Pollak v. Winter

Decision Date13 April 1916
Docket Number6 Div. 996
Citation197 Ala. 173,72 So. 386
PartiesPOLLAK v. WINTER.
CourtAlabama Supreme Court

Rehearing Denied June 30, 1916

Appeal from Circuit Court, Cullman County; D.W. Speake, Judge.

Action of assumpsit by Sallie Winter, as administratrix, against Ignatius Pollak, revived against Helen Pollak, as executrix. From a judgment for plaintiff, defendant appeals. Affirmed.

For a statement of the case and the facts, see former appeals set out in the opinion. The following is charge B, given for plaintiff:

As by concession of plaintiff's claim in this suit is restricted to compensation for services rendered in representing defendant in the arbitration, and as there is proof of services rendered by plaintiff's testator in other matters, the defendant must show to the reasonable satisfaction of the jury that any payments of money to John G. Winter, claimed as credits or payments in this case, were made on the claim asserted in this case, and not on or for services in other matters.

The following is assignment of error 70:

The court erred in refusing to give for defendant the following charge: "If you believe the evidence, I charge you that plaintiff, if entitled to recover anything in this case, is not entitled to recover for any legal services rendered by him in the arbitration matter during the year 1904."

Assignment of error 63 is as follows:

The lower court erred in limiting the evidence of the check of date May 15, 1902; check dated June 25, 1903; check dated September 17, 1903; that the jury must be satisfied they were made as payments, or in payment, of the suit brought.

Assignment of error 60 is:

The lower court erred in permitting witness James to be asked: "What is the largest fee you ever received?"

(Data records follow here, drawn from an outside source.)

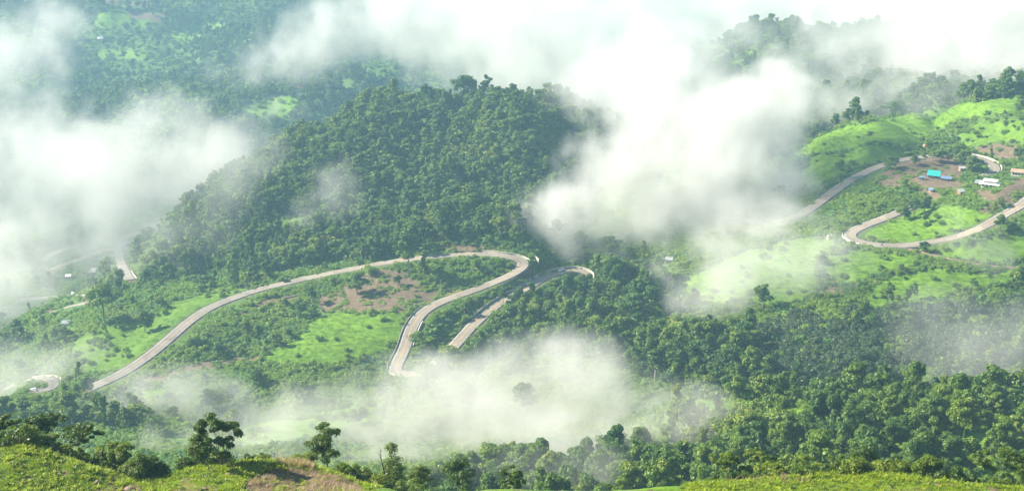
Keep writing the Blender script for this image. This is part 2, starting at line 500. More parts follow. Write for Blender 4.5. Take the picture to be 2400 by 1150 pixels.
# ------------------------------------------------------------------ plants
def leaf_cloud(rng, lobes, n, size, up=0.25, flat=0.0, aspect=1.5):
    """n leaf quads on the shells of the lobes: points (n,4,3) and tints"""
    L = np.array([(*c, *r) for c, r in lobes], float)
    wgt = (L[:, 3] * L[:, 4]) ** 1.0; wgt /= wgt.sum()
    k = rng.choice(len(L), n, p=wgt)
    d = rng.normal(size=(n, 3)); d /= np.linalg.norm(d, axis=1)[:, None]
    d[:, 2] = np.where((d[:, 2] < -0.35) & (rng.random(n) < 0.75), -d[:, 2], d[:, 2])
    rad = 1.16 - 0.62 * rng.random(n) ** 1.7 + 0.22 * (rng.random(n) < .06)
    c = L[k, :3] + d * L[k, 3:6] * rad[:, None]
    nm = d + rng.normal(size=(n, 3)) * 0.55; nm[:, 2] += up
    nm /= np.linalg.norm(nm, axis=1)[:, None]
    a = np.cross(nm, rng.normal(size=(n, 3))); a /= np.linalg.norm(a, axis=1)[:, None]
    b = np.cross(nm, a)
    s = size * (0.6 + 0.8 * rng.random(n))[:, None]
    a = a * s * 0.5 * aspect; b = b * s * 0.5
    V = np.stack([c - a, c - b, c + a, c + b], 1)
    lt = rng.random(len(L))[k]
    return V, np.clip(0.55 * lt + 0.45 * rng.random(n), 0, 1)

def quads_mesh(name, V, tint, mat):
    n = len(V)
    return mesh_np(name, V.reshape(-1, 3), np.arange(4 * n).reshape(n, 4), [mat], attrs={'tint': ('POINT', np.repeat(tint, 4))})

def limb_tubes(segs, n=5):
    mb = MB()
    for a, b, r0, r1 in segs: mb.tube(a, b, r0, r1, n)
    return mb

def lobed_crown(rng, H, W, base, nl, squash=0.8):
    """lobes filling a ragged crown of width W between the heights base and H"""
    out = []
    lean = rng.normal(size=2) * W * .05
    for i in range(nl * 2):
        t = rng.random()
        z = base + (H - base) * (0.06 + 0.88 * t)
        prof = math.sin(math.pi * min(1, 0.2 + 0.7 * t)) ** 0.6
        a = rng.random() * 6.283; r = W / 2 * prof * (0.25 + 0.75 * rng.random() ** .6)
        lr = W * (0.085 + 0.10 * rng.random() ** 1.5)
        out.append(((r * math.cos(a) + lean[0] * t, r * math.sin(a) + lean[1] * t, z), (lr * (.8 + .8 * rng.random()), lr * (.8 + .8 * rng.random()), lr * squash * (.55 + .75 * rng.random()))))
    out.append(((lean[0], lean[1], H - W * 0.12), (W * 0.17, W * 0.17, W * 0.13)))
    out.append(((0, 0, base + (H - base) * .45), (W * 0.24, W * 0.24, (H - base) * .3)))
    return out

def make_tree_meshes(kind, seed, leaf_n, leaf_s, mat=None):
    """(trunk mesh, crown mesh) of one tree about as tall as its kind"""
    rng = np.random.default_rng(seed)
    if kind == 'round':
        H, W = 10.5, 8.5; lobes = lobed_crown(rng, H, W, 2.6, 9)
    elif kind == 'tall':
        H, W = 15.0, 8.0; lobes = lobed_crown(rng, H, W, 6.0, 9)
    elif kind == 'column':
        H, W = 14.0, 5.2; lobes = lobed_crown(rng, H, W, 0.5, 14, 1.15)
    elif kind == 'spread':
        H, W = 11.0, 11.0; lobes = lobed_crown(rng, H, W, 5.5, 11, 0.55)
    elif kind == 'airy':
        H, W = 12.5, 6.5; lobes = [(c, (r[0] * .72, r[1] * .72, r[2] * .6)) for c, r in lobed_crown(rng, H, W, 4.0, 9)]
    elif kind == 'bush':
        H, W = 3.0, 4.4; lobes = [((W * .28 * math.cos(a), W * .28 * math.sin(a), 0.7 + 0.9 * rng.random()), (W * .26, W * .26, 0.95)) for a in rng.random(6) * 6.283]
    elif kind == 'mound':
        H, W = 1.3, 5.5; lobes = [((W * .33 * rng.normal() * .8, W * .33 * rng.normal() * .8, 0.35 + 0.3 * rng.random()), (W * .17, W * .17, 0.5)) for a in range(9)]
    V, tint = leaf_cloud(rng, lobes, leaf_n, leaf_s)
    crown = quads_mesh('crown', V, tint, mat or M_LEAF)
    segs = []
    tr = 0.022 * H + 0.03
    top = np.array((rng.normal() * .3, rng.normal() * .3, H * 0.72))
    if kind in ('round', 'tall', 'spread', 'airy', 'column'):
        mid = top * 0.5 + np.array((rng.normal() * .25, rng.normal() * .25, 0))
        segs += [((0, 0, -1.5), tuple(mid), tr, tr * .75), (tuple(mid), tuple(top), tr * .75, tr * .35)]
        for c, r in lobes[::2]:
            s = mid + (top - mid) * rng.random() * .7
            segs.append((tuple(s), c, tr * .4, tr * .12))
    else:
        for c, r in lobes[::2]: segs.append(((0, 0, -.4), c, .06, .03))
    trunk = limb_tubes(segs).mesh('trunk', M_PALEBARK if kind in ('tall', 'airy') else M_BARK)
    return trunk, crown

def join_meshes(name, parts):
    """one mesh from several, keeping materials and tint (for the scattered masses)"""
    V, F4, MI, T, mats, off = [], [], [], [], [], 0
    loops, starts, ls = [], [], 0
    for me in parts:
        nv = len(me.vertices); v = np.empty(nv * 3, np.float32); me.vertices.foreach_get('co', v)
        nl = len(me.loops); l = np.empty(nl, np.int32); me.loops.foreach_get('vertex_index', l)
        npz = len(me.polygons); st = np.empty(npz, np.int32); me.polygons.foreach_get('loop_start', st)
        V.append(v); loops.append(l + off); starts.append(st + ls)
        MI.append(np.full(npz, len(mats), np.int32)); mats.append(me.materials[0])
        tt = np.full(nv, 0.5, np.float32)
        if 'tint' in me.attributes: me.attributes['tint'].data.foreach_get('value', tt)
        T.append(tt); off += nv; ls += nl
    out = bpy.data.meshes.new(name)
    out.vertices.add(off); out.vertices.foreach_set('co', np.concatenate(V))
    out.loops.add(ls); out.loops.foreach_set('vertex_index', np.concatenate(loops))
    st = np.concatenate(starts)
    out.polygons.add(len(st)); out.polygons.foreach_set('loop_start', st)
    out.polygons.foreach_set('material_index', np.concatenate(MI))
    for m in mats: out.materials.append(m)
    a = out.attributes.new('tint', 'FLOAT', 'POINT'); a.data.foreach_set('value', np.concatenate(T))
    out.update(calc_edges=True)
    return out

def strip_leaf(rng, n, L, W, base, ang, lift, droop, segs=4):
    """one arching blade as a strip of quads (points and faces)"""
    V, F = [], []
    side = np.array((-math.sin(ang), math.cos(ang), 0)); out = np.array((math.cos(ang), math.sin(ang), 0))
    for i in range(segs + 1):
        t = i / segs
        p = np.array(base) + out * (L * t * (0.55 + .25 * droop)) + np.array((0, 0, L * (lift * t - droop * t * t)))
        w = W * 0.5 * (math.sin(math.pi * min(0.96, 0.12 + 0.86 * t)) ** 0.6)
        V += [p - side * w, p + side * w]
    for i in range(segs):
        F.append((n + 2 * i, n + 2 * i + 1, n + 2 * i + 3, n + 2 * i + 2))
    return V, F

def blades_mesh(name, seed, count, L, W, spread, lift, droop, mat, segs=3, zbase=0.0):
    rng = np.random.default_rng(seed)
    V, F, T = [], [], []
    for i in range(count):
        a = rng.random() * 6.283; rr = spread * math.sqrt(rng.random())
        b = (rr * math.cos(a * 3.1), rr * math.sin(a * 3.1), zbase)
        v, f = strip_leaf(rng, len(V), L * (.6 + .7 * rng.random()), W * (.7 + .6 * rng.random()), b, a, lift * (.8 + .4 * rng.random()), droop * (.5 + rng.random()), segs)
        V += v; F += f; T += [rng.random()] * len(v)
    return mesh_np(name, V, F, [mat], attrs={'tint': ('POINT', T)})

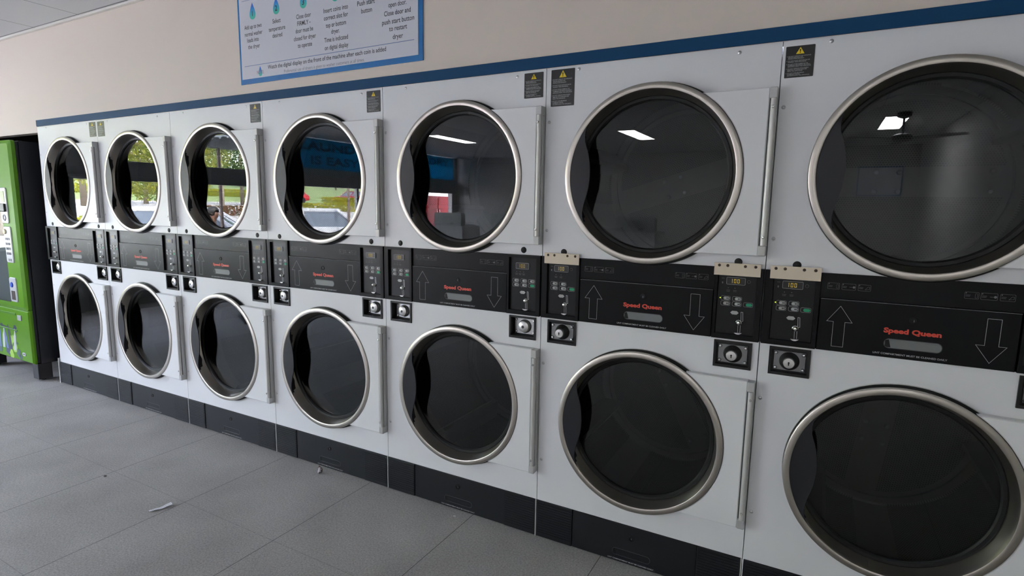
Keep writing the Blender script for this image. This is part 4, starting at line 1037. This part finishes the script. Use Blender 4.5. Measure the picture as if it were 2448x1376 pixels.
spots = [(-17.0, -10.4, 4.0, 2.5, LGY, 'bushy yellow-green tree behind the short hedge'), (-15.0, -5.2, 4.0, 2.4, LGY, 'bushy yellow-green tree seen past the window column'), (-20.5, -3.5, 5.0, 3.0, LGD, 'deep green bushy tree behind the others at the near end'),
         (-25.0, -11.5, 6.5, 3.2, LGD, 'deep green tree behind the short hedge'), (-31.0, -17.5, 5.0, 2.9, LGY, 'pale bushy tree behind the palm, nearer the street end'), (-31.0, -24.0, 5.0, 2.9, LGD, 'deep green bushy tree behind the palm'),
         (-52, -40, 7.5, 3.0, LGD, 'dark tree on the lawn slope, farthest left'), (-54, -48, 7.5, 3.0, LGD, 'dark tree on the lawn slope behind the maroon sedan'),
         (-56, -57, 8.0, 3.2, LGD, 'dark tree on the lawn slope, last of the row'), (-50, -31, 7.5, 3.0, LGD, 'dark tree on the lawn slope above the reddish shrubs'), (-64, -46, 9.0, 4.2, LGD, 'tall dark tree at the back of the lawn'), (-66, -60, 9.0, 4.2, LGD, 'tallest dark tree at the back corner of the lawn'), (-62, -33, 9.0, 4.0, LGD, 'tall dark tree at the near back of the lawn')]
for i, (x, y, h_, r_, mm, l) in enumerate(spots): tree(x, y, h_, r_, mm, l, i + 1)
def hedge(x, y0, y1, h_, d_, mm, label, seed, name='hedge'):
    rr = random.Random(seed); o = obj(name, leaves(int(900 * abs(y1 - y0) * h_), x, (y0 + y1) / 2, gz(x) + h_ / 2, d_ / 2, abs(y1 - y0) / 2, h_ / 2, 0.075, rr, True), mm, label=label, category='hedge', kind='stuff', fix=False)
hedge(-21.0, -26.5, -19.5, 0.47, 0.8, HGY, 'low clipped yellow hedge along the parking bays', 1)
hedge(-37.0, -42.0, -37.0, 0.75, 0.9, HGY, 'long clipped hedge behind the maroon cars', 2)
hedge(-13.0, -9.6, -5.5, 0.75, 1.0, HGY, 'short yellow hedge near the shop', 3)
hedge(-19.2, -15.9, -13.6, 0.45, 0.6, LGR, 'row of reddish shrubs at the palm foot', 4, 'shrub_row')
hedge(-46.0, -36.0, -20.0, 0.7, 1.0, HGY, 'bright yellow hedge below the lawn', 5)
pl = thing('palm_tree', 'palm tree with a straight pale trunk above reddish shrubs', 'palm tree', (-20.0, -14.95, gz(-20)))
obj('trunk', MB().tube((0, 0, 0), (0, 0, 3.3), 0.12, 12, 0.10), BARK, pl)
for k in range(11):
    a = 2 * PI * k / 11; q = MB()
    for j in range(14):
        t_ = j / 14; rr_ = 2.1 * t_; z = 3.3 + 0.9 * math.sin(t_ * 2.2) - 1.0 * t_ * t_; c = Vector((math.cos(a) * rr_, math.sin(a) * rr_, z)); s2 = Vector((-math.sin(a), math.cos(a), 0)); u = Vector((math.cos(a), math.sin(a), -0.3))
        for sg_ in (-1, 1):
            e_ = c + s2 * sg_ * 0.42 * math.sin(PI * (0.15 + 0.8 * t_)) + u * 0.18 - Vector((0, 0, 0.18)); q.add([c, c + u * 0.07, e_], [(0, 1, 2)])
    obj('frond', q, LGY, pl, fix=False)
def car(name, label, x, y, rz, col, s_=1.0):
    t = thing(name, label, 'car', (x, y, gz(x)), rz)
    P = mat('car_paint', col, 0.25); G = mat('car_glass', (0.08, 0.10, 0.13), 0.08)
    body = [(-2.25, .35), (-2.28, .62), (-2.15, .86), (-1.3, .93), (1.0, .92), (2.05, .78), (2.22, .58), (2.2, .32), (1.72, .28), (1.62, .52), (1.35, .64), (1.08, .52), (.98, .26), (-1.02, .26), (-1.12, .52), (-1.38, .64), (-1.65, .52), (-1.75, .28)]
    m = MB(); m.prism(body, -.86, 0, 0.05); k = MB(); k.prism([(-a, b2) for a, b2 in body], -.86, 0, 0.05)
    m.add([(-a, -b2, c) for a, b2, c in k.v], k.f); obj('car_body', m, P, t)
    lo = [(-1.85, -.79), (1.10, -.79), (1.10, .79), (-1.85, .79)]; up = [(-1.4, -.64), (.45, -.64), (.45, .64), (-1.4, .64)]
    g_ = MB(); g_.add([(a, b2, .88) for a, b2 in lo] + [(a, b2, 1.36) for a, b2 in up], [(0, 1, 5, 4), (1, 2, 6, 5), (2, 3, 7, 6), (3, 0, 4, 7)]); obj('window_glass', g_, G, t)
    r_ = MB(); r_.box(-1.48, .52, -.67, .67, 1.33, 1.42, 0.03)
    for sx in (-1, 1):
        for (xa, xb) in ((-1.85, -1.38), (1.10, .45), (-.45, -.45)):
            r_.tube((xa, sx * .815, .90), (xb, sx * .650, 1.38), 0.045, 6)
    obj('roof', r_, P, t)
    for a in (-1.38, 1.35):
        for b2 in (-.80, .80):
            obj('wheel', MB().tube((a, b2 - .1, .31), (a, b2 + .1, .31), .31, 20), RUBBER, t)
car('parked_car', 'white sedan parked outside the windows, farther from the seated person', -7.7, -9.6, math.radians(-47), (0.80, 0.82, 0.84))
car('parked_car', 'white sedan parked outside the windows, right behind the seated person', -7.9, -5.9, math.radians(-47), (0.80, 0.82, 0.84))
car('parked_car', 'maroon sedan parked before the long hedge', -40.5, -44.5, math.radians(95), (0.18, 0.01, 0.02))
car('parked_car', 'red hatchback parked at the left end of the long hedge', -40.0, -35.0, math.radians(90), (0.35, 0.02, 0.03))
car('parked_car', 'silver car parked beyond the red cabinet', -14.0, -21.5, math.radians(60), (0.45, 0.46, 0.48))
cb = thing('red_cabinet', 'red two-door metal cabinet standing outside the far window', 'cabinet', (-3.75, -9.55, 0))
obj('cabinet_body', MB().box(-.22, .22, -.46, .46, -0.05, 1.62, 0.01), mat('red_paint', (0.50, 0.02, 0.03), 0.35), cb)
for s_ in (-1, 1):
    dq = obj('cabinet_door', MB().box(.221, .235, .02 if s_ > 0 else -.44, .44 if s_ > 0 else -.02, 0.1, 1.58, 0.004), mat('red_door_paint', (0.50, 0.02, 0.03), 0.35), cb)
    obj('handle', MB().box(.236, .25, s_ * .05 - .01, s_ * .05 + .01, 1.2, 1.3), CHROME, dq)
ob = MB(); ob.box(-6.1, -3.12, -5.85, -4.3, 2.50, 2.53)
for i in range(14): ob.box(-6.1 + 0.22 * i, -6.05 + 0.22 * i, -5.85, -4.3, 2.47, 2.50)
tag = obj('shop_awning', ob, mat('grey_corrugated', (0.16, 0.18, 0.19), 0.5), label='grey corrugated awning hung outside above the windows', category='awning')
for y in (-5.40, -9.0):
    o = obj('awning_post', MB().box(-6.025, -5.975, y - .025, y + .025, gz(-6), 2.465, 0.004), mat('brown_post', (0.14, 0.10, 0.08), 0.6))
    o['label'] = 'brown post outside, %s' % ('at the awning corner' if y > -6 else 'beyond the awning by the sedan'); o['category'] = 'post'; o['group'] = 'posts outside the windows'
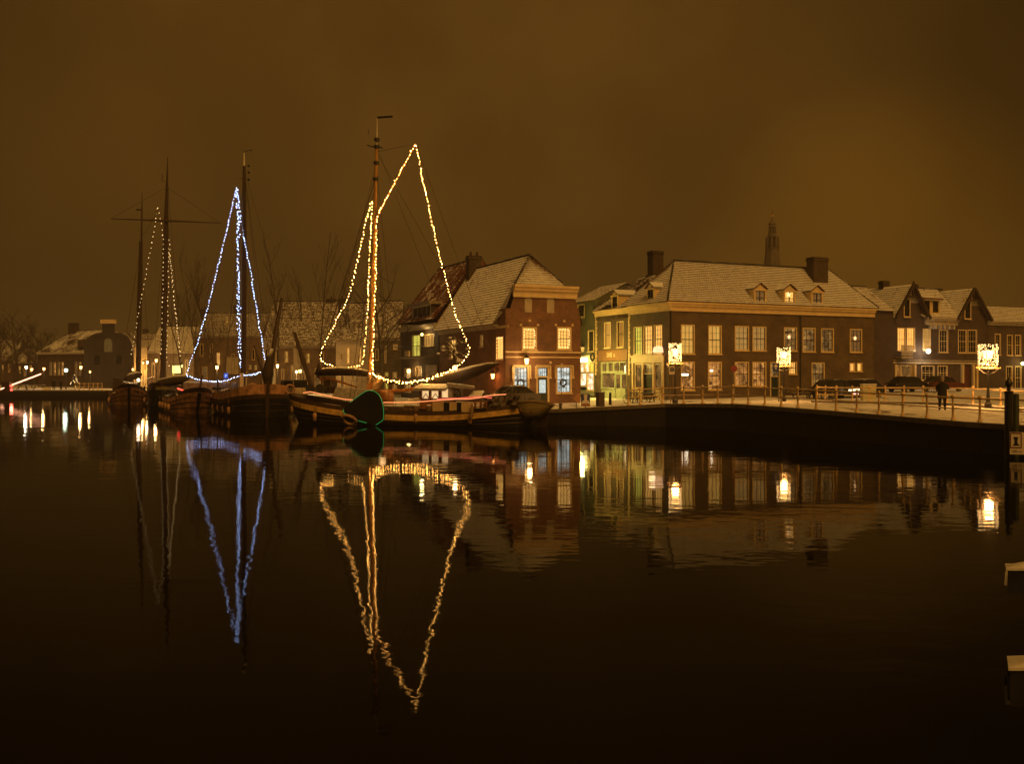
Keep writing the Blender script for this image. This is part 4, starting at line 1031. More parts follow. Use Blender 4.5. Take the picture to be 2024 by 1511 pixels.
for p in ring8(1.25, zpx(463)): mb.tube([p, (p[0] * .8 + 92.6 * .2, p[1] * .8 + 350 * .2, zpx(450))], .26, 4)
mb.lathe((92.6, 350, 0), [(.7, zpx(463)), (.7, zpx(451)), (1.55, zpx(449)), (1.25, zpx(446)), (1.5, zpx(443)), (.6, zpx(437)), (.22, zpx(430)), (.12, zpx(414))], 8); mb.build('onion_dome', m_tower, tw)
mb = MB(); mb.ball((92.6, 350, zpx(426)), .5); mb.build('gilt_ball', M('gilt', (.8, .5, .15), .35, .1, 2, metal=.8), tw)
# ---- houses along the far left quay
def far_house(label, x0, x1, d, y_eave, y_ridge, D, wins, mw, mr, turn=0.0, chim=(), name='quay_house', hipL=0, hipR=0, course=.32):
    f = Face(at(x0, d, 0).xy, (math.cos(turn), math.sin(turn))); s1 = f.s_at(x1)
    xm = (x0 + x1) / 2
    h = thing(name, label, 'house', f.P(s1 / 2, 1.05))
    zE_ = f.px(xm, y_eave)[1]; zR_ = f.off(-D / 2).px(xm, y_ridge)[1]
    rs = [f.rect(*w[:4]) for w in wins]
    gabled(f, 0, s1, .4, zE_, zR_, D, rs, h, mw, mr, hipL, hipR, course=course, tile=.3)
    for r, w in zip(rs, wins): window(f, r, h, w[4], m_cream, 2, 3, .1, name=w[5] if len(w) > 5 else 'window')
    for cx, y, w in chim:
        dd = D / 2 + .2; q = f.off(-dd); a, z = q.px(cx, y); c = q.P(a, 0); chimney(h, (c.x, c.y), w, w * .8, zR_ - 1.2, z, turn, m_brick_dark, 1)
    cornice(f, 0, s1, zE_ - .35, zE_ + .02, h, m_stone, .3, 'gutter')
    return f, h
fA, hA = far_house('broad house with a very wide tiled roof behind the leaning spars', 518, 663, 135, 684, 597, 13, [(563, 695, 569.5, 716, p_tan), (545, 690, 552, 716, m_glass), (606, 699, 612.5, 717, p_tan), (632, 694, 640, 716, m_glass), (523, 690, 530, 716, m_glass), (575, 722, 584, 772, p_room_dim, 'doorway'), (596, 724, 604, 772, p_room_dim, 'doorway'), (536, 728, 545, 760, p_tan2), (556, 730, 562, 762, p_room_dim), (622, 728, 634, 765, p_dim)], m_brick_far, m_roof_far, chim=((655, 592, 1.2),))
mb = MB(); fA.pbox(mb, 580, 690, 594, 770, .02, .18); mb.build('pilaster', m_plaster, hA)
far_house('white plastered cottage with two narrow lit upstairs windows behind the main mast', 664, 738, 122, 672, 600, 9, [(684.5, 687, 692, 719, p_amber), (708, 686, 715, 717, p_amber), (673, 700, 676, 712, p_dim), (672, 735, 681, 770, p_room_dim), (697, 736, 705, 770, p_tan2)], m_plaster, m_roof_far, chim=((676, 592, .9),))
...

O Kyle, of Decatur, and Rushton, Williams & Crenshaw, of Montgomery, for appellant.

W.A Gunter, of Montgomery, and Geo. H. Parker, of Cullman, for appellee.

GARDNER J.

This is the fourth appeal in this cause. See 166 Ala. 255, 51 So 998, 52 So. 829, 53 So. 339, 139 Am.St.Rep. 33

; 173 Ala. 550, 55 So. 828; and 188 Ala. 153, 66 So. 11. The character of the suit and the questions of importance presented heretofore are stated in the opinions rendered on these former appeals and need no restatement here. On the last appeal it was held that the letters offered in evidence by the appellant, tending to show that Pollak had not paid Judge Winter for his services, were sufficient to carry that question to the jury. It is insisted on this appeal that the affirmative charge was due the defendant, but from the ruling of the court on the last appeal it is quite clear that the case presented was one for the determination of a jury. This insistence is therefore without merit.

This record discloses that upon the first trial of the case the original letters were introduced by the plaintiff and were delivered after that trial to one who was formerly of counsel for defendant for the purpose of preparing his bill of exceptions. Plaintiff's counsel testified that he never received the letters back, while defendant's said former counsel insists that he returned them. We need not review in detail the evidence concerning the loss and search for these original letters, but on careful consideration thereof we are persuaded that the preliminary proof in regard to the same was sufficient to admit of secondary evidence. Laster v Blackwell, 128 Ala. 147, 30 So. 663; 17 Cyc. 543.

The first trial seems to have been in 1910, and the second in 1912. The evidence shows without dispute that on the second trial, the original letters being lost, copies of them were read from the bill of exceptions. The bill of exceptions into which these letters were copied was presented to the trial judge by former counsel for the defendant as a correct bill of exceptions, and as containing correct copies of the original letters. The bill of exceptions on appeal became a part of the record submitted to this court, and we think the proof is sufficient to justify the conclusion that the record filed in this court, certified to by the clerk of the circuit court as true and correct, contained correct copies of the letters which were set out in the bill of exceptions. We are also of the opinion that it may be reasonably concluded from the evidence that the original letters were correctly copied into the bill of exceptions. It appears without dispute, however, that defendant's said former counsel so presented to the presiding judge the bill of exceptions as containing correct copies thereof, and the court had admitted such copies in evidence as correct copies on a former trial. These letters seem to have formed a part of the transcript submitted in this court on the last appeal, and many quotations are found from some of them in the opinion rendered.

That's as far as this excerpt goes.